** Written instruction **
Look at the entries below and reproduce them exactly.

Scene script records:
(begin)
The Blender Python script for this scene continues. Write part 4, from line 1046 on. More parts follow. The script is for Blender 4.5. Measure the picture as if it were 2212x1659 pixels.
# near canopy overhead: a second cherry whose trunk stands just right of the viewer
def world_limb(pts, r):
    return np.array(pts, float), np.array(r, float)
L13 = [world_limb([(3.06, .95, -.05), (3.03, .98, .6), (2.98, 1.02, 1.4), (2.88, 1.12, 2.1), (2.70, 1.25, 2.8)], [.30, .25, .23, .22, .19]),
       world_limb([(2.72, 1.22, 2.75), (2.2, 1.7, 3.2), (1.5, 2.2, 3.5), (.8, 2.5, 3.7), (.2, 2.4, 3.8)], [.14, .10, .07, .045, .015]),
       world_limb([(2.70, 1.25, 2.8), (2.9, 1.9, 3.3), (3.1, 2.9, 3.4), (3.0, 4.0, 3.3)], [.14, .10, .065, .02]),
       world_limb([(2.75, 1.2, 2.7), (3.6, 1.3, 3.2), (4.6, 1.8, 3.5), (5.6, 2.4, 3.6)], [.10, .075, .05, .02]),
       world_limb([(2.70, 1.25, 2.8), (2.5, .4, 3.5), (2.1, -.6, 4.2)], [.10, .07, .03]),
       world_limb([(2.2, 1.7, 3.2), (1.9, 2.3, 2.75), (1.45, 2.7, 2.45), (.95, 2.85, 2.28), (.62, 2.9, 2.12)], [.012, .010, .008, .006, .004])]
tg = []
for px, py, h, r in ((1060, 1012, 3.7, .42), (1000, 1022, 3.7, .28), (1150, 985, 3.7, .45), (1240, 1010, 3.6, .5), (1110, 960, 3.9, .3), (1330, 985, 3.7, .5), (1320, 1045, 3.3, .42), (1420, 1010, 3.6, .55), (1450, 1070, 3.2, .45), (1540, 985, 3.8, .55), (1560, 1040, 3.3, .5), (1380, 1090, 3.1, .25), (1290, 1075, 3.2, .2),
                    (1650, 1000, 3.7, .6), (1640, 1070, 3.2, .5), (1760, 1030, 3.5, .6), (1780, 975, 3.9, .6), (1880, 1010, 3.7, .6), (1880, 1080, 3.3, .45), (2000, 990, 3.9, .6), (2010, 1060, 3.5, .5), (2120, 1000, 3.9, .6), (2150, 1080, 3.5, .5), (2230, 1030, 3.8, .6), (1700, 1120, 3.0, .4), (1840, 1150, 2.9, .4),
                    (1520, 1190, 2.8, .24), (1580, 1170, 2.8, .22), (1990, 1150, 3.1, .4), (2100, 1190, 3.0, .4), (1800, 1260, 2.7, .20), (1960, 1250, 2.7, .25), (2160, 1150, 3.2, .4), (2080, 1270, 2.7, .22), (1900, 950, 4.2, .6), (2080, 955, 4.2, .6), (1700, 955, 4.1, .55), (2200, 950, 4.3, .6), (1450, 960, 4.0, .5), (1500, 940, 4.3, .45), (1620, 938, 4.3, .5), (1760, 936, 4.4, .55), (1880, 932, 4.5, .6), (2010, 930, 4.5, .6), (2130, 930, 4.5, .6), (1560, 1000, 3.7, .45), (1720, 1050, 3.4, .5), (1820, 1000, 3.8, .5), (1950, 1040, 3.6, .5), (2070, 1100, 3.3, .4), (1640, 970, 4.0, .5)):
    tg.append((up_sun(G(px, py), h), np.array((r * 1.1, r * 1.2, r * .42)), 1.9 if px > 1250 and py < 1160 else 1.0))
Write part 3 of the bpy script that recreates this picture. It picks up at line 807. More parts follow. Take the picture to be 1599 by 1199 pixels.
(end)
** Result **
The Blender Python script for this scene continues. Write part 4, from line 1046 on. More parts follow. The script is for Blender 4.5. Measure the picture as if it were 2212x1659 pixels.
# near canopy overhead: a second cherry whose trunk stands just right of the viewer
def world_limb(pts, r):
    return np.array(pts, float), np.array(r, float)
L13 = [world_limb([(3.06, .95, -.05), (3.03, .98, .6), (2.98, 1.02, 1.4), (2.88, 1.12, 2.1), (2.70, 1.25, 2.8)], [.30, .25, .23, .22, .19]),
       world_limb([(2.72, 1.22, 2.75), (2.2, 1.7, 3.2), (1.5, 2.2, 3.5), (.8, 2.5, 3.7), (.2, 2.4, 3.8)], [.14, .10, .07, .045, .015]),
       world_limb([(2.70, 1.25, 2.8), (2.9, 1.9, 3.3), (3.1, 2.9, 3.4), (3.0, 4.0, 3.3)], [.14, .10, .065, .02]),
       world_limb([(2.75, 1.2, 2.7), (3.6, 1.3, 3.2), (4.6, 1.8, 3.5), (5.6, 2.4, 3.6)], [.10, .075, .05, .02]),
       world_limb([(2.70, 1.25, 2.8), (2.5, .4, 3.5), (2.1, -.6, 4.2)], [.10, .07, .03]),
       world_limb([(2.2, 1.7, 3.2), (1.9, 2.3, 2.75), (1.45, 2.7, 2.45), (.95, 2.85, 2.28), (.62, 2.9, 2.12)], [.012, .010, .008, .006, .004])]
tg = []
for px, py, h, r in ((1060, 1012, 3.7, .42), (1000, 1022, 3.7, .28), (1150, 985, 3.7, .45), (1240, 1010, 3.6, .5), (1110, 960, 3.9, .3), (1330, 985, 3.7, .5), (1320, 1045, 3.3, .42), (1420, 1010, 3.6, .55), (1450, 1070, 3.2, .45), (1540, 985, 3.8, .55), (1560, 1040, 3.3, .5), (1380, 1090, 3.1, .25), (1290, 1075, 3.2, .2),
                    (1650, 1000, 3.7, .6), (1640, 1070, 3.2, .5), (1760, 1030, 3.5, .6), (1780, 975, 3.9, .6), (1880, 1010, 3.7, .6), (1880, 1080, 3.3, .45), (2000, 990, 3.9, .6), (2010, 1060, 3.5, .5), (2120, 1000, 3.9, .6), (2150, 1080, 3.5, .5), (2230, 1030, 3.8, .6), (1700, 1120, 3.0, .4), (1840, 1150, 2.9, .4),
                    (1520, 1190, 2.8, .24), (1580, 1170, 2.8, .22), (1990, 1150, 3.1, .4), (2100, 1190, 3.0, .4), (1800, 1260, 2.7, .20), (1960, 1250, 2.7, .25), (2160, 1150, 3.2, .4), (2080, 1270, 2.7, .22), (1900, 950, 4.2, .6), (2080, 955, 4.2, .6), (1700, 955, 4.1, .55), (2200, 950, 4.3, .6), (1450, 960, 4.0, .5), (1500, 940, 4.3, .45), (1620, 938, 4.3, .5), (1760, 936, 4.4, .55), (1880, 932, 4.5, .6), (2010, 930, 4.5, .6), (2130, 930, 4.5, .6), (1560, 1000, 3.7, .45), (1720, 1050, 3.4, .5), (1820, 1000, 3.8, .5), (1950, 1040, 3.6, .5), (2070, 1100, 3.3, .4), (1640, 970, 4.0, .5)):
    tg.append((up_sun(G(px, py), h), np.array((r * 1.1, r * 1.2, r * .42)), 1.9 if px > 1250 and py < 1160 else 1.0))
Write part 3 of the bpy script that recreates this picture. It picks up at line 807. More parts follow. Take the picture to be 1599 by 1199 pixels.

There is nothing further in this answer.